Meio da manhã. Por volta das 11h00, os mais novos começam a olhar para o relógio. Ainda falta uma hora para o almoço. Agora só se para uma vez por dia, para se comer qualquer coisa seca trazida de casa. Uma hora de pausa, para descansar as costas e as pernas. Os almoços fartos de vindima já só acontecem nas colheitas mais pequenas, de um dia, quando se junta a família e os amigos.

Somos uns dez, mas ninguém canta. É só queixumes pela mesma vida triste e pobre de sempre, pelas uvas pagas ao preço de lentilhas, pelo dinheiro que não chega para nada. A escola está a começar e todo o dinheiro ganho não dá para pagar os livros dos filhos, anda tudo a sobreviver, a viver sobre arames.  

Este ano foi uma razia no Douro, por causa do míldio e do granizo. Há gente que perdeu tudo. A quebra em toda a região, se não houver muita candonga de uvas das regiões vizinhas e de vinho vindo de Espanha, deve ser superior a 30% por cento. A qualidade é ainda uma incógnita. Num dos finais de ciclo mais quentes de que há memória, as uvas chegaram ao ponto certo de maturação com níveis de álcool surpreendentemente baixos.  

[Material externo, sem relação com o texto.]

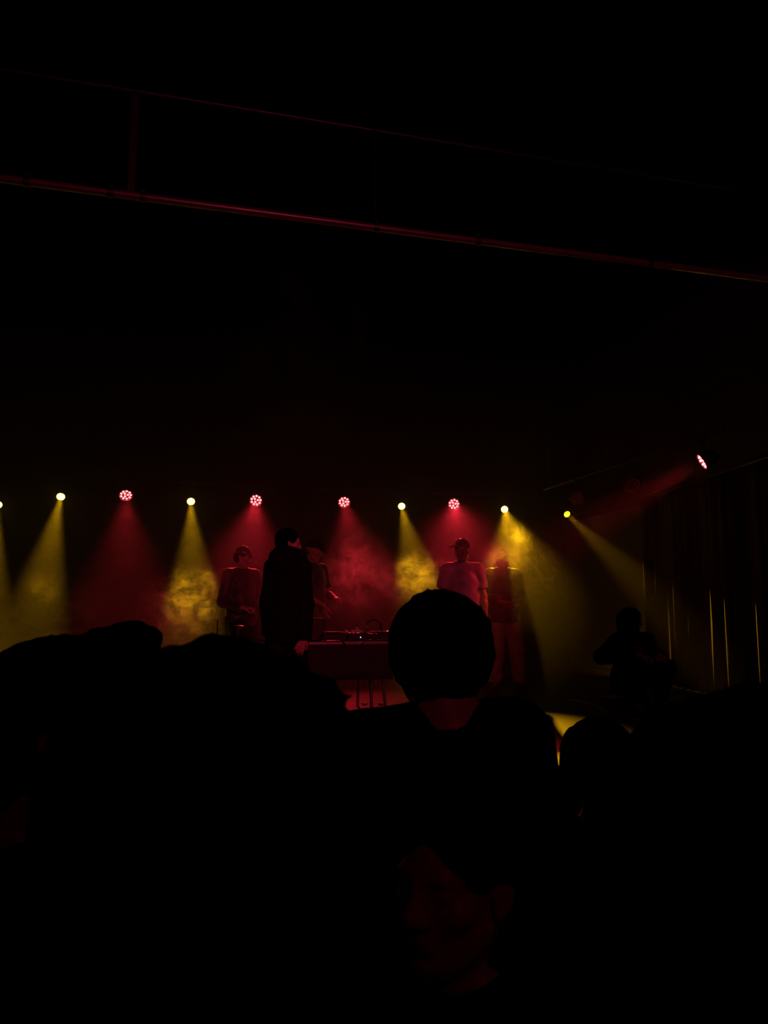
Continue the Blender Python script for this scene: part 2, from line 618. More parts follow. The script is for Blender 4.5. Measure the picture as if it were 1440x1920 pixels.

Mas isso é assunto de adega. António, o encarregado, anda de peito cheio. Foi certeiro nos tratamentos e as trovoadas passaram ao lado. “Corto os… se não tivermos mais 30 pipas do que no passado!”.

Qualquer sombra serve para comer a merenda, em grupos como na vinha. Há portugueses e romenos, gente enviada pelo empreiteiro agrícola e alguns conhecidos recrutados na aldeia mais próxima. No pico da vindima é uma luta diária por pessoal, sejam novos ou velhos, viçosos ou estropiados, nacionais ou estrangeiros vindos da Ucrânia, Roménia, Moldávia, Bulgária ou outro lugar qualquer. O Douro e todo o campo português é hoje uma babel, um lugar de múltiplas línguas e religiões.

Desta vez só há adultos. Noutro dia foi diferente: “Já tens a nacionalidade portuguesa?”, perguntei à jovem trabalhadora romena que vindimava com lassidão, pouco entusiasmada com a ideia de cortar uvas, metida no seu mundo, com o namorado, também romeno, sempre ao lado a vigiar os olhares dos outros homens. Ela, tímida e envergonhava, respondeu num português perfeito: “Ainda não. Só a posso pedir aos 14 anos”. Até esse momento, era uma trabalhadora como outra qualquer. Afinal, era uma criança de 13 anos, com corpo de mulher mas uma criança, já meia portuguesa dos vários anos que leva em Vila Nova de Foz Côa, estudando e trabalhando no campo como os pais. “Não devias estar na escola”? “Não vale a pena. Daqui a uns dias vamos para a Roménia, trabalhar também nas vinhas. Estamos com saudades”.